Finance Friday: Federal Loans Get Easier (and Cheaper)

    In recent months there has been lots of hoopla surrounding the "de-privatization" of federal student loans. When this new federal aid legislation was signed into law in late March of 2010, few even knew what the legislation would do; a few months later, though, it behooves you to know. New (and old) student borrowers will get a pleasant surprise: lower interest rates and a simpler loan application process.

    In a nutshell, this is the bulk of what the legislation aimed to do (taken from a March 31, 2010 article in The New York Times):

    The new law will eliminate fees paid to private banks to act as intermediaries in providing loans to college students and use much of the nearly $68 billion in savings over 11 years to expand Pell grants and make it easier for students to repay outstanding loans after graduating. The law also invests $2 billion in community colleges over the next four years to provide education and career training programs to workers eligible for trade adjustment aid after dislocation in their industries.

    The law will increase Pell grants along with inflation in the next few years, which should raise the maximum grant to $5,975 from $5,550 by 2017, according to the White House, and it will also provide 820,000 more grants by 2020.

    Students who borrow money starting in July 2014 will be allowed to cap repayments at 10 percent of income above a basic living allowance, instead of 15 percent. Moreover, if they keep up payments, their balances will be forgiven after 20 years instead of 25 years — or after 10 years if they are in public service, like teaching, nursing or serving in the military.

    Another very welcome change students will see is a much simpler financial aid application process. According to a June 14, 2010 blog post in U.S. News & World Report:

    No longer will those wanting a federal loan to help pay for tuition have—or have the opportunity—to shop for a student Stafford or parent PLUS loan. Starting July 1, students and parents will just fill out the standard applications, and tell their college they want a loan. Colleges [and all other institutes of higher education] will send all federal loan applications straight to the government, which will make all the loans directly. That will reduce the steps and confusion for many, if not most, borrowers.

    In addition, this law will also allow student borrowers to not only see an elimination of "lender's fees" that they would have paid to loan facilitators in the past, but to also benefit from a student loan interest reduction going into effect as of July 1, 2010.

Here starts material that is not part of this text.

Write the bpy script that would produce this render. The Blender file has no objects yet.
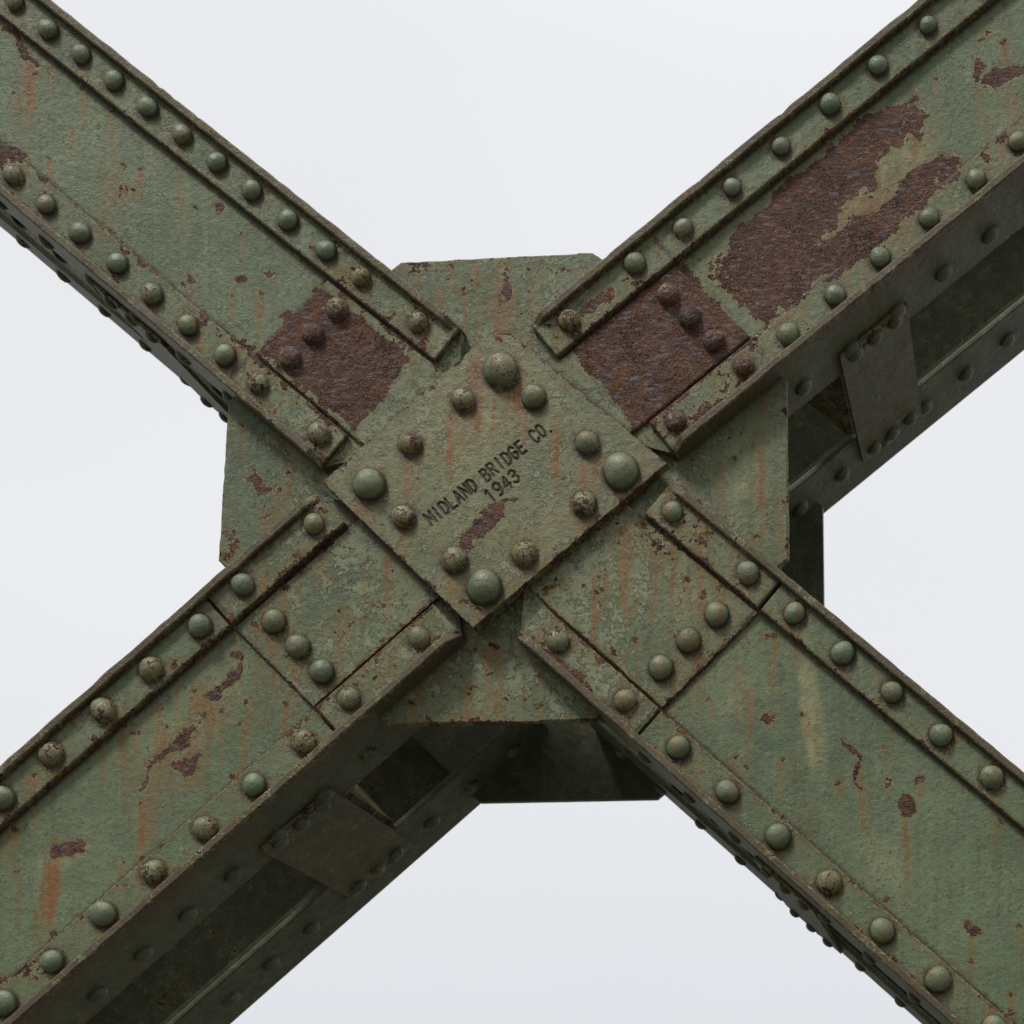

    Is it all peaches and cream? Not yet. According to the same U.S. News blog post:

    The change will mean a some extra minor hassles, however, for a few million students and parents who took out federal loans from companies like Sallie Mae or Citibank previously and who need new loans after July 1. Those borrowers will have to sign a new loan contract, called a Master Promissory Note. But that's not much of a problem, says Jan Brandow, director of financial aid and scholarships at the University of Missouri-Kansas City. Most borrowers will simply click over to the website, and spend a few minutes filling out a form. After graduation, students caught in the transition might also have to sit through two different exit counseling sessions, and will likely receive two different sets of student loan bills: one from their first lender and one from the federal government. However, Brandow notes that most borrowers end up consolidating their federal college loans into a single debt after graduation anyway, and so end up getting only one monthly bill.

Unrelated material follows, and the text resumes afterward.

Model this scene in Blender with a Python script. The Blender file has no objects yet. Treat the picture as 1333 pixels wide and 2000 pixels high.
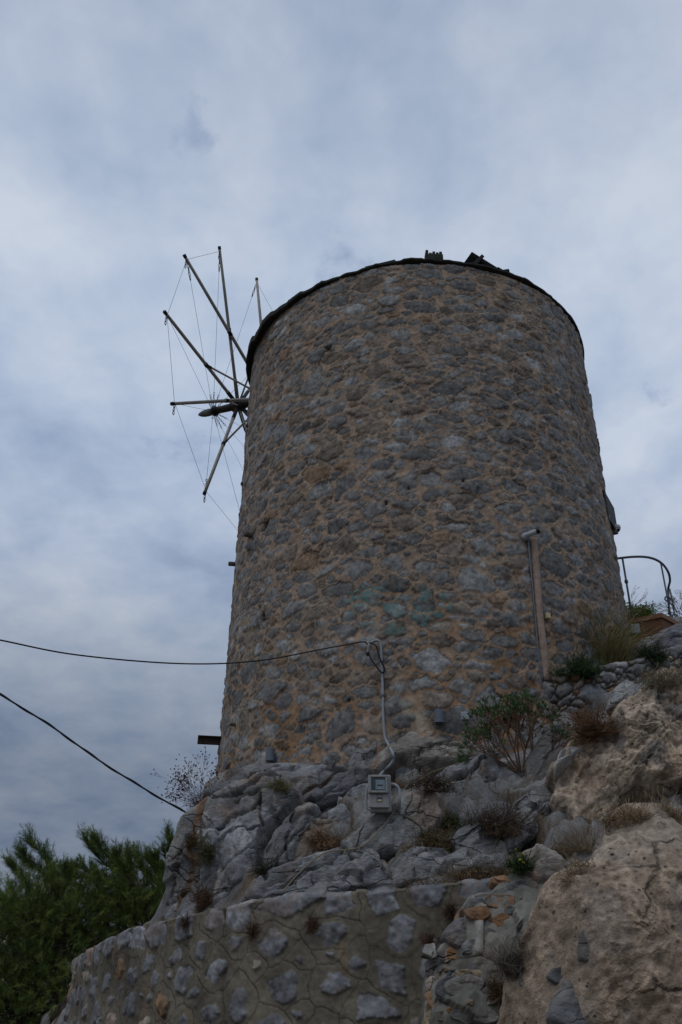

    However, these changes may prove to be very beneficial for some law school students applying for loans for the 2010 - 2011 academic year (if they haven't yet completed their financial aid applications), and will definitely be a positive change for students in coming years. Most impressive is the new legislation on loan forgiveness, which lowers the number of years to 20 years from 25, and sets the number of years for public servants at 10. That will prove to be a huge boon for law school students yearning to go into public service after graduation, but fear an inability to repay their loans. With the help of Loan Repayment Assistance Programs (LRAPs), and this new legislation, they may feel the financial noose around their necks loosen.

    What do you think: Is this new legislation helpful or harmful? Would you like to see anything else added to it? Will it benefit you?